Performers at this year's Air Guitar World Championships in Finland tuned up Friday at the Olympics of air guitar for the 27th time, featuring dedicated competitors like "Shred Lasso” and “Guitarantula.”

This year's challenge began Wednesday with Airientation in Oulu, a city nearly 540 kilometers (335 miles) north of Helsinki, and was headlined by a class open to veterans and new guitarists alike. The Dark Horses Qualifications followed on Thursday, culminating with the World Championships Final on Friday night with the crowning of Canada's Zachary “Ichabod Fame” Knowles as the 2024 Air Guitar World Champion.

It was a tough competition with former 2023 World Champion Nanami “Seven Seas” Nagura of Japan and 2022 winner Kirill “Guitarantula” Blumenkrants of France in second and third place respectively.

Contestants are judged on the performance of two songs in two separate rounds, each lasting 60 seconds. While passion is a must, a real pick or even a finger-picking style is optional. Props and costumes are allowed — but backup bands and real instruments are forbidden.

This year’s audience favorite was Mathilde “Clitoriff” Dollat from France with an intense show made all the more dramatic by the heavy rain that drenched the performer and audience alike.

Nanami “Seven Seas” Nagura of Japan last year took home the title — her third, making her the winningest air guitarist in a competition that dates back to 1996. She's seeking a four-peat against nine dark horses as well as the national champions from the United States, Belgium, Canada, Germany, Ireland, Finland and France.

The jury had to consider a contestant's “originality, ability to be taken over by the music, stage presence, technical merit, artistic impression and airness” in deciding to award points on a 4.0 to 6.0 scale, according to the competition’s online rulebook. The contestant with the highest total cumulative score won.

“Air guitar playing is not instrumental sports or arts, nor does it require any special venues or skills, so it is accessible to all,” according to the championships' website. “Air guitar can be grasped regardless of gender, age, ethnic background, and social status.

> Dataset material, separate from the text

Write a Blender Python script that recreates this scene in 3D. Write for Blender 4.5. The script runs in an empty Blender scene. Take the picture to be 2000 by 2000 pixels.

Air guitar playing is equal.”

And don't fret — regardless of the winner, no one's air guitar gently weeps here. The contest organizers aim to promote world peace with their slogan, “MAKE AIR, NOT WAR.”

“According to the ideology of the competition, wars would end, climate change stop and all bad things disappear, if all the people in the world played the Air Guitar," according to their website. “This is why the whole universe is invited to play the Air Guitar for world peace at the end of the competition.”

So pick up your air guitar and play.